Karena ini adalah kewajiban yang tidak ada kesempatan untuk melakukannya hingga meninggal dunia, maka kewajiban itu gugur sebagaimana dalam haji.
Al-Majmu’, 6:367
Beliau melanjutkan,
Sedangkan jika uzurnya hilang dan masih memiliki kesempatan untuk melunasi namun tidak juga dilunasi hingga meninggal dunia, maka puasanya dilunasi dengan memberi makan kepada orang miskin, di mana satu hari tidak puasa memberi makan dengan satu mud.”
Al-Majmu’, 6:367
Dari Ibnu ‘Umar radhiyallahu ‘anhuma mengatakan Nabi shallallahu ‘alaihi wa sallam bersabda, “Barangsiapa yang meninggal dunia lantas ia masih memiliki utang puasa sebulan, maka hendaklah memberi makan (menunaikan fidyah) atas nama dirinya bagi setiap hari tidak puasa.” (HR. Tirmidzi)

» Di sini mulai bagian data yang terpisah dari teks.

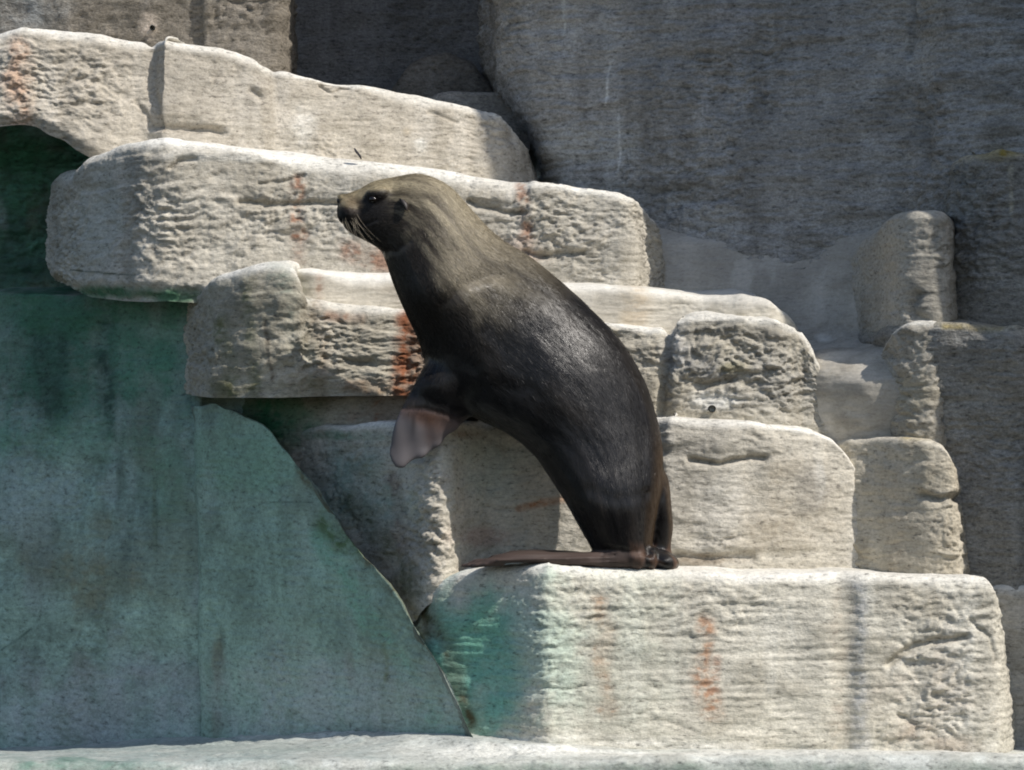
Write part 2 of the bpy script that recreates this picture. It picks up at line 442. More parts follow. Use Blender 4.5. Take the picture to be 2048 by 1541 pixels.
ledge('second_ledge', [(95, 1.75, 350, 560), (128, 1.38, 338, 575), (160, 1.25, 315, 594), (230, 1.08, 290, 602), (282, .98, 279, 604), (330, .95, 275, 602), (460, .95, 292, 610), (600, .96, 308, 620),
                       (760, .97, 330, 620), (900, .98, 345, 620), (1030, .985, 364, 620), (1060, .97, 360, 620), (1180, .96, 375, 620), (1245, .95, 385, 620), (1270, .965, 391, 620),
                       (1283, 1.03, 398, 620), (1296, 1.13, 404, 620), (1310, 1.17, 412, 620), (1326, 1.26, 432, 620), (1345, 1.6, 480, 620)],
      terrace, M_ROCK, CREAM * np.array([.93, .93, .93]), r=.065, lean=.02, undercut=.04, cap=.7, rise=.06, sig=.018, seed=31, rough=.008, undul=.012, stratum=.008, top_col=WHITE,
      feats=[rougharea(330, 450, 80, 110), rougharea(600, 430, 160, 70), rougharea(1090, 470, 120, 60), crack([(480, 405), (540, 410), (600, 408), (680, 410)], 6, .03),
             crack([(940, 405), (990, 418), (1050, 425)], 6, .025), crack([(1050, 505), (1110, 512), (1165, 505)], 6, .025), crack([(520, 372), (580, 360), (610, 352)], 4, .014),
             crack([(1150, 480), (1190, 450)], 4, .01), crack([(340, 335), (360, 320), (390, 318)], 5, .02), crack([(840, 395), (830, 480), (900, 520)], 6, .015),
             stain([(600, 365), (598, 470)], 18, RUST, .75, 1, .8), stain([(600, 470), (600, 520)], 14, RUST, .35), stain([(1045, 375), (1052, 470)], 16, RUST, .6, 1, .8),
             stain([(690, 500), (780, 530)], 22, RUST, .55, 1, .8), blob(1020, 500, 80, 30, RUST, .35, .7), blob(760, 510, 70, 35, RUST, .35, .7),
             blob(190, 470, 70, 120, (.40, .42, .38), .5, .3), blob(210, 585, 120, 16, GREEN, .8, .3), stain([(280, 330), (275, 420)], 30, DARK, .35),
             blob(330, 590, 90, 18, GREEN, .75, .3), blob(560, 315, 300, 12, WHITE, .5, .3),
             stain([(140, 540), (270, 552)], 2, BLACKGREEN, .7, 1, .2), lump(1262, 480, 30, 90, .012)])['label'] = 'second ledge, long pale lip behind the sea lion head'
ledge('third_ledge_tier', [(560, .95, 560, 660), (585, .86, 536, 660), (625, .80, 541, 660), (800, .79, 547, 665), (1000, .77, 558, 670), (1110, .725, 566, 675), (1290, .73, 575, 680),
                           (1340, .75, 580, 690), (1400, .75, 591, 700), (1480, .71, 585, 720), (1545, .71, 596, 740), (1590, .76, 628, 780), (1618, .83, 675, 820), (1645, .93, 735, 860), (1670, 1.1, 790, 870)],
      terrace, M_SMOOTH, CREAM * 1.02, r=.05, lean=.01, cap=.5, rise=.06, sig=.022, seed=41, rough=.003, undul=.008, top_col=WHITE,
      feats=[stain([(632, 560), (634, 585)], 14, RUST, .5, 1, .6), stain([(1260, 570), (1270, 640)], 30, (.50, .40, .27), .5), blob(780, 575, 30, 14, TAN, .4), blob(1500, 600, 60, 22, (.42, .40, .36), .5, .3)])
ledge('third_ledge', [(368, 1.25, 600, 785), (386, 1.0, 573, 792), (428, .78, 550, 796), (500, .68, 532, 796), (560, .64, 526, 796), (588, .64, 531, 795), (600, .645, 548, 795), (613, .665, 598, 794),
                      (700, .675, 611, 792), (820, .68, 625, 792), (1000, .67, 634, 800), (1200, .63, 642, 840), (1300, .6, 650, 848), (1334, .59, 648, 850), (1346, .555, 633, 852), (1420, .53, 621, 856),
                      (1480, .515, 627, 858), (1560, .53, 632, 862), (1600, .57, 652, 868), (1630, .565, 702, 872), (1655, .57, 762, 874), (1690, .56, 822, 876), (1725, .58, 852, 876)],
      terrace, M_ROCK, CREAM * np.array([.88, .87, .84]), r=.045, lean=.0, undercut=.0, cap=.4, rise=.04, sig=.016, seed=43, rough=.009, undul=.012, stratum=.006, top_col=WHITE,
      feats=[rougharea(640, 700, 90, 80), rougharea(1430, 720, 150, 90), rougharea(1560, 760, 90, 90), crack([(1336, 640), (1328, 740), (1322, 830)], 7, .03),
             crack([(1400, 770), (1470, 755), (1520, 770)], 10, .03), crack([(1340, 650), (1500, 640), (1600, 660)], 5, .01), crack([(690, 725), (740, 720)], 9, .02),
             blob(1480, 660, 120, 30, DARK, .55, .6), blob(1430, 740, 60, 30, GREY, .7, .6), blob(1470, 735, 30, 14, (.2, .17, .05), .6, .5), blob(1560, 760, 110, 100, GREY, .55, .6),
             blob(1420, 805, 70, 22, WHITE, .75, .3), blob(1350, 700, 30, 50, (.5, .5, .5), .4, .4),
             stain([(820, 640), (815, 780)], 38, RUST * .8, .95, 1, .4), stain([(800, 640), (795, 790)], 20, (.30, .10, .04), .6, 1, .6), stain([(660, 632), (720, 638)], 12, RUST, .5),
             stain([(560, 560), (600, 640), (600, 700)], 40, (.16, .20, .17), .6, 1, .6), stain([(500, 560), (510, 770)], 16, MOSS, .55, 1, .7), stain([(450, 650), (455, 780)], 26, MOSS, .7, 1, .7),
             stain([(530, 640), (545, 760)], 5, (.09, .06, .04), .8, 1, .4), blob(480, 660, 90, 120, (.20, .19, .145), .7, .4), stain([(620, 600), (640, 780)], 40, (.26, .2, .14), .5, 1, .5), blob(560, 780, 180, 24, (.10, .10, .05), .7, .5),
             blob(720, 775, 80, 20, (.25, .14, .07), .6, .5)])['label'] = 'third ledge, rounded mossy nose at its left end'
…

Dalil dibolehkannya melunasi utang puasa almarhum dengan fidyah
Berapa standar pemberian fidyah?
Syaikh Musthafa Al-Bugha memiliki pendapat terkait hal ini sebagaimana yang ada dalam At-Tadzhib halaman 115, yaitu:
Standar fidyah
“Ukuran mud dalam fidyah di sini sebaiknya dirujuk pada ukuran zaman ini, yaitu ukuran pertengahan yang biasa di tengah-tengah kita menyantapnya, yaitu biasa yang dimakan seseorang dalam sehari berupa makanan, minuman, dan buah-buahan. Karena saat ini makanan kita bukanlah lagi gandum, kurma, anggur atau sejenisnya. Fakir miskin saat ini biasa menyantap khubz (roti) atau nasi, dan kadang mereka tidak menggunakan lauk daging atau ikan. Sehingga tidaklah tepat jika kita mesti menggunakan ukuran yang ditetapkan oleh ahli fikih (fuqaha) di masa silam. Karena apa yang mereka tetapkan adalah makanan yang umum di tengah-tengah mereka.”